The speaker in this passage is the god Bel, who advertises to his fellow gods his decision to create mankind. Bel promises to free the gods from the chores of an earthly existence, a standard motif in Babylonian epic. The emphasis is on separating gods from humans, and on putting each group in its rightful place. Berossos adopts a different approach (BNJ 680 F 1b (7)):
τοῦτον τὸν θεὸν ἀφελεῖν τὴν ἑαυτοῦ κεφαλήν, καὶ τὸ ῥυὲν αἷμα τοὺς ἄλλους θεοὺς φυρᾶσαι τῆι γῆι, καὶ διαπλάσαι τοὺς ἀνθρώπους· δι᾽ ὃ νοερούς τε εἶναι, καὶ φρονήσεως θείας μετέχειν.
[He reports that] this god cut off his own head, and that the other gods used the spilled blood to moisten the earth and form human beings. And that is the reason, he says, why humans are thinking beings and partake in the divine mind.

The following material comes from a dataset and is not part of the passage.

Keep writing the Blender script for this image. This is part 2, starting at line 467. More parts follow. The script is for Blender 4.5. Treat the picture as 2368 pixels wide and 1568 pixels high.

There are uncertainties about the transmitted text of this passage – did Bel really cut off his own head according to Berossos? (Haubold 2013b: 40–41) – but there can be no doubt about its overall meaning: for Berossos, in contrast with his Babylonian source text, the point of human creation was to make us like the gods. The idea would not have been alien to a Babylonian reader: in fact, it can be spun out of Babylonian creation accounts with relative ease. We may think, for example, of the Poem of the Flood and its play on the Akkadian terms ṭēmu and eṭemmu: man has understanding (Akk. ṭēmu) because he was formed from a god who possessed this quality. The god’s flesh also endows us with a spirit (Akk. eṭemmu), which serves as a memento of the creation process (OB Atra-ḫasīs I.223–30). Berossos, then, is not making a radical break with Babylonian tradition when he emphasizes the divine origins of humankind, but he does deviate from his main source in such a way as to make it conform with Greek philosophy and its project of raising man to a higher state of being. These are subtle manipulations, and they certainly do not amount to a wholesale rewriting of Babylonian myth in a Greek key. Rather, Berossos identifies and draws out convergences between the two cultures and their respective literatures. His perceptiveness in identifying such areas of convergence, and his ability to articulate them, can make reading his work a stimulating experience, despite its poor state of preservation.